Britain is made supremely beautiful by its skyscapes, topography, villages, woodland and farmland. The intricate details of the last of these, including its buildings, hedgerows, tracks, crops and livestock, help enrich the landscapes that we all enjoy. Simplification and intensification of farming systems reduce this visual richness. But that is as nothing compared to the impoverishment of life that inhabits the 70 per cent of our land that is farmed. 

This latest volume in Collins’ uniquely valuable New Naturalist series covers the changing relationships between people and the land, and wholesale changes in farming and wildlife, illustrated through the effects on birds in Britain and a thorough understanding of farming. It presents a deeply worrying picture, despite successes and improvements, although, as the author says from the start, it does not ‘blame’ farmers. 

Given the complexities of farming support systems, market forces and the immense power of companies that produce both pesticides and seeds, and also provide almost the only available advice for farmers (usually ‘use our products or face catastrophe’), how can individual farmers be expected to do other than they do? Yet the scenario painted by Ian Newton is a frightening one, and references to North America and South-East Asia show that things there are far worse still.

Older conservationists often say how different it used to be, not long ago, but beyond the experience of most people today, who cannot remember how full of birds, insects and wildflowers our landscapes once were.

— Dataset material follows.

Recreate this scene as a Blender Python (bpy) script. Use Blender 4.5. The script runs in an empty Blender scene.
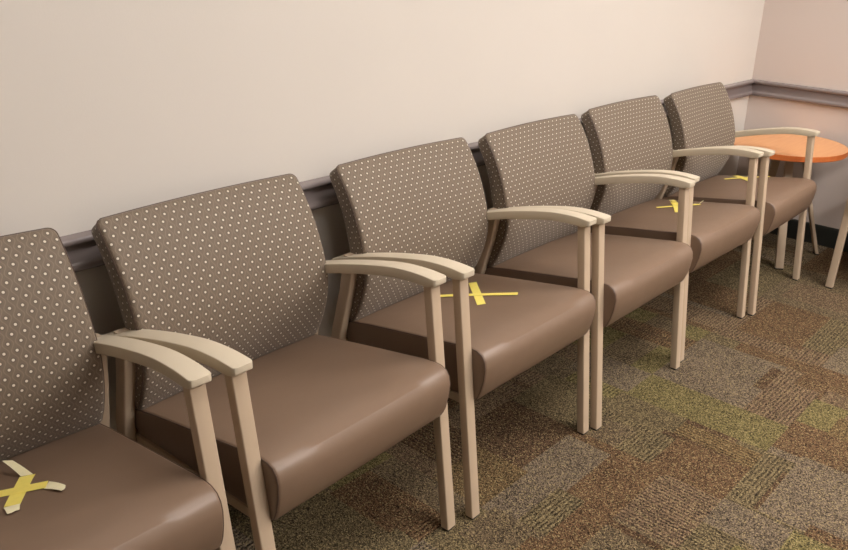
import bpy, bmesh, math, random
from mathutils import Vector, Matrix
random.seed(4)
S = bpy.context.scene
C = S.collection

# ------------------------------------------------------------------ camera
CAM = (-0.702287, -1.591046, 1.303771)
YAW, PITCH, ROLL, FPX = 0.886850, 0.422624, 0.037205, 785.8785
cd = bpy.data.cameras.new('camera'); cam = bpy.data.objects.new('camera', cd); C.objects.link(cam)
cy_, sy_, cp_, sp_ = math.cos(YAW), math.sin(YAW), math.cos(PITCH), math.sin(PITCH)
f_ = Vector((sy_*cp_, cy_*cp_, -sp_)); r_ = Vector((cy_, -sy_, 0)); u_ = r_.cross(f_)
cr, sr = math.cos(ROLL), math.sin(ROLL)
r2, u2 = r_*cr + u_*sr, -r_*sr + u_*cr
M = Matrix((r2, u2, -f_)).transposed().to_4x4(); M.translation = Vector(CAM)
cam.matrix_world = M
cd.sensor_width = 36; cd.lens = 36*FPX/848; cd.clip_start = 0.02
cd.shift_x = -66.833/848; cd.shift_y = 27.433/848      # the photograph is an off-centre crop
S.camera = cam

# ------------------------------------------------------------------ world, lights, exposure
w = bpy.data.worlds.new('world'); S.world = w; w.use_nodes = True
w.node_tree.nodes['Background'].inputs[0].default_value = (1.0, 0.93, 0.86, 1)
w.node_tree.nodes['Background'].inputs[1].default_value = 0.02
S.view_settings.view_transform = 'Standard'; S.view_settings.look = 'None'
S.view_settings.gamma = 1; S.view_settings.use_curve_mapping = False
S.view_settings.exposure = 1.32
PANELS = [(2.25, -1.75, 10.0), (2.55, -3.5, 10.0), (0.95, -3.0, 14.0), (0.40, -1.25, 4.2)]     # ceiling troffers: x, y, strength; last one added to brighten wall behind near chairs
LIGHT = (1.0, 0.942, 0.89)
CEIL = 2.55

# ------------------------------------------------------------------ materials
def lin(c):
    return tuple(((v/255)/12.92 if v/255 <= .04045 else ((v/255+.055)/1.055)**2.4) for v in c) + (1,)
class NT:
    def __init__(s, name):
        s.m = bpy.data.materials.new(name); s.m.use_nodes = True
        s.t = s.m.node_tree; s.b = s.t.nodes['Principled BSDF']
    def n(s, typ, **k):
        x = s.t.nodes.new(typ)
        for a, v in k.items(): setattr(x, a, v)
        return x
    def l(s, a, b): s.t.links.new(a, b)
    def math(s, op, a, b=None, c=None):
        x = s.n('ShaderNodeMath', operation=op)
        for i, v in enumerate((a, b, c)):
            if v is None: continue
            if isinstance(v, (int, float)): x.inputs[i].default_value = v
            else: s.l(v, x.inputs[i])
        return x.outputs[0]
    def mix(s, fac, a, b, blend='MIX'):
        x = s.n('ShaderNodeMix', data_type='RGBA', blend_type=blend)
        for i, v in ((0, fac), (6, a), (7, b)):
            if isinstance(v, (int, float, tuple)): x.inputs[i].default_value = v
            else: s.l(v, x.inputs[i])
        return x.outputs[2]
    def bump(s, h, strength, dist):
        x = s.n('ShaderNodeBump'); x.inputs['Strength'].default_value = strength; x.inputs['Distance'].default_value = dist
        s.l(h, x.inputs['Height']); s.l(x.outputs[0], s.b.inputs['Normal'])
    def noise(s, scale, detail=3, vec=None, rough=.5):
        x = s.n('ShaderNodeTexNoise'); x.inputs['Scale'].default_value = scale; x.inputs['Detail'].default_value = detail
        x.inputs['Roughness'].default_value = rough
        s.l(vec if vec is not None else s.obj(), x.inputs['Vector']); return x.outputs[0]
    def obj(s):
        if not hasattr(s, '_o'): s._o = s.n('ShaderNodeTexCoord')
        return s._o.outputs['Object']
    def uv(s):
        s.obj(); return s._o.outputs['UV']
def simple(name, col, rough=.5, var=.05, scale=8, bump=None, spec=.5, coat=0):
    k = NT(name); c = lin(col)
    nz = k.noise(scale, 3)
    k.l(k.mix(nz, tuple(v*(1-var) for v in c[:3])+(1,), tuple(min(1, v*(1+var)) for v in c[:3])+(1,)), k.b.inputs['Base Color'])
    k.b.inputs['Roughness'].default_value = rough
    k.b.inputs['Specular IOR Level'].default_value = spec
    k.b.inputs['Coat Weight'].default_value = coat
    if bump: k.bump(k.noise(bump[0], 4), bump[1], bump[2])
    return k.m

m_wall = simple('wall_paint', (212, 206, 199), .55, .02, 3, (260, .25, .0006), .3)
m_wall_r = simple('wall_paint_right', (210, 198, 191), .55, .02, 3, (260, .25, .0006), .3)
m_wall_low = m_wall
m_ceil = simple('ceiling_tile', (225, 222, 215), .9, .03, 60, (200, .5, .002))
m_rail = simple('mauve_grey_rail_paint', (140, 130, 129), .24, .04, 20, (120, .08, .0005), .5)
m_base = simple('dark_rubber_baseboard', (46, 48, 44), .45, .1, 12)
m_metal = simple('beige_powder_coat', (188, 168, 145), .42, .03, 14, (1400, .12, .0002), .4)
m_arm = simple('cream_armrest_urethane', (203, 191, 170), .42, .03, 18, (900, .1, .0002), .4)
m_glide = simple('black_plastic_glide', (22, 20, 19), .5)
m_pan = simple('dark_underside', (30, 27, 25), .7)
m_screw = simple('bright_screw_metal', (190, 180, 160), .25)
m_screw.node_tree.nodes['Principled BSDF'].inputs['Metallic'].default_value = .9

def vinyl(name, col):
    k = NT(name); c = lin(col)
    nz = k.noise(5, 3)
    k.l(k.mix(nz, tuple(v*.93 for v in c[:3])+(1,), tuple(v*1.07 for v in c[:3])+(1,)), k.b.inputs['Base Color'])
    k.b.inputs['Roughness'].default_value = .40
    k.b.inputs['Specular IOR Level'].default_value = .55
    v = k.n('ShaderNodeTexVoronoi'); v.inputs['Scale'].default_value = 700; k.l(k.obj(), v.inputs['Vector'])
    h = k.math('ADD', k.math('MULTIPLY', v.outputs[0], .25), k.math('MULTIPLY', k.noise(9, 2), 6.0))
    k.bump(h, .35, .0007)
    return k.m
m_vinyl = vinyl('brown_vinyl', (123, 101, 84))
m_piping = simple('brown_piping', (84, 66, 56), .45)

def fabric():
    k = NT('dotted_taupe_fabric')
    sp = k.n('ShaderNodeSeparateXYZ'); k.l(k.uv(), sp.inputs[0]); u, v = sp.outputs[0], sp.outputs[1]
    A, B = 0.0214, 0.0292          # column pitch, double row pitch (metres of cloth)
    def lattice(ou, ov):
        a = k.math('SUBTRACT', k.math('FRACT', k.math('ADD', k.math('DIVIDE', u, A), 20+ou)), .5)
        b = k.math('SUBTRACT', k.math('FRACT', k.math('ADD', k.math('DIVIDE', v, B), 20+ov)), .5)
        a = k.math('MULTIPLY', a, A); b = k.math('MULTIPLY', b, B)
        return k.math('SQRT', k.math('ADD', k.math('MULTIPLY', a, a), k.math('MULTIPLY', b, b)))
    d = k.math('MINIMUM', lattice(0, 0), lattice(.5, .5))
    def step(x, e0, e1):
        r = k.n('ShaderNodeMapRange', interpolation_type='SMOOTHSTEP'); k.l(x, r.inputs[0])
        r.inputs[1].default_value = e0; r.inputs[2].default_value = e1; r.inputs[3].default_value = 1; r.inputs[4].default_value = 0
        return r.outputs[0]
    dot = step(d, .0020, .0028)
    halo = step(d, .0036, .0056)
    # wavy ogee lines running up between the dots
    ph = k.math('MULTIPLY', v, 2*math.pi/B)
    wv = k.math('MULTIPLY', k.math('COSINE', ph), .0034)
    def wave(off, sgn):
        a = k.math('ADD', k.math('DIVIDE', k.math('ADD', u, k.math('MULTIPLY', wv, sgn)), A), 20+off)
        a = k.math('ABSOLUTE', k.math('MULTIPLY', k.math('SUBTRACT', k.math('FRACT', a), .5), A))
        return step(a, .0005, .0014)
    line = k.math('MAXIMUM', wave(.25, -1), wave(.75, 1))
    weave = k.n('ShaderNodeTexNoise'); weave.inputs['Scale'].default_value = 1500; weave.inputs['Detail'].default_value = 2
    k.l(k.uv(), weave.inputs['Vector'])
    base = k.mix(weave.outputs[0], lin((98, 86, 74)), lin((122, 107, 91)))
    base = k.mix(k.math('MULTIPLY', line, .42), base, lin((146, 129, 110)))
    base = k.mix(k.math('MULTIPLY', halo, .45), base, lin((84, 73, 62)))
    base = k.mix(dot, base, lin((212, 203, 186)))
    k.l(base, k.b.inputs['Base Color'])
    k.b.inputs['Roughness'].default_value = .62; k.b.inputs['Specular IOR Level'].default_value = .35
    k.b.inputs['Sheen Weight'].default_value = .15
    k.bump(k.math('ADD', weave.outputs[0], dot), .3, .0004)
    return k.m
m_fab = fabric()

def wood(name, c1, c2, rough):
    k = NT(name)
    mp = k.n('ShaderNodeMapping'); mp.inputs['Scale'].default_value = (2.2, 22, 5); mp.inputs['Rotation'].default_value = (0, 0, .35)
    k.l(k.obj(), mp.inputs[0])
    nz = k.noise(3.0, 6, mp.outputs[0], .6)
    r = k.n('ShaderNodeMapRange'); k.l(nz, r.inputs[0]); r.inputs[1].default_value = .3; r.inputs[2].default_value = .7
    k.l(k.mix(r.outputs[0], lin(c1), lin(c2)), k.b.inputs['Base Color'])
    k.b.inputs['Roughness'].default_value = rough
    return k.m
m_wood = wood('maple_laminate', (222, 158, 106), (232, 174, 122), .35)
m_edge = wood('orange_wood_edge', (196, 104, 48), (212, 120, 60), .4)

def tape(name, col):
    k = NT(name)
    nz = k.noise(60, 4); c = lin(col)
    k.l(k.mix(nz, tuple(v*.86 for v in c[:3])+(1,), tuple(min(1, v*1.06) for v in c[:3])+(1,)), k.b.inputs['Base Color'])
    k.b.inputs['Roughness'].default_value = .6
    k.b.inputs['Subsurface Weight'].default_value = 0
    k.bump(k.noise(350, 3), .5, .0006)
    return k.m
m_tape = tape('yellow_masking_tape', (250, 232, 118))
m_tape_back = tape('pale_tape_underside', (252, 243, 205))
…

Sadly, succeeding generations just ‘get used to it’.

A short, popular review cannot be a proper critique of such a mammoth piece of work; I can only suggest you read the book yourself. Each chapter has a most useful summary as ‘concluding remarks’. Ian Newton, a superbly accomplished writer, has produced a work of great scholarship (more than 35 pages of references give a clue). He writes balanced, objective prose, when his subjects might demand outrage, shock and awe. The message is all the more powerful, but we must hope that some of the right people receive it and act on it. 

Farming has changed, feeding us all but not necessarily in the efficient way that we assume; there has been a huge financial cost, through taxpayers’ subsidies, as well as a massive environmental one. The future depends on public understanding and government policies that embed conservation within farming practices, as the little land managed for conservation cannot possibly conserve wildlife, even in its present diminished state, for long.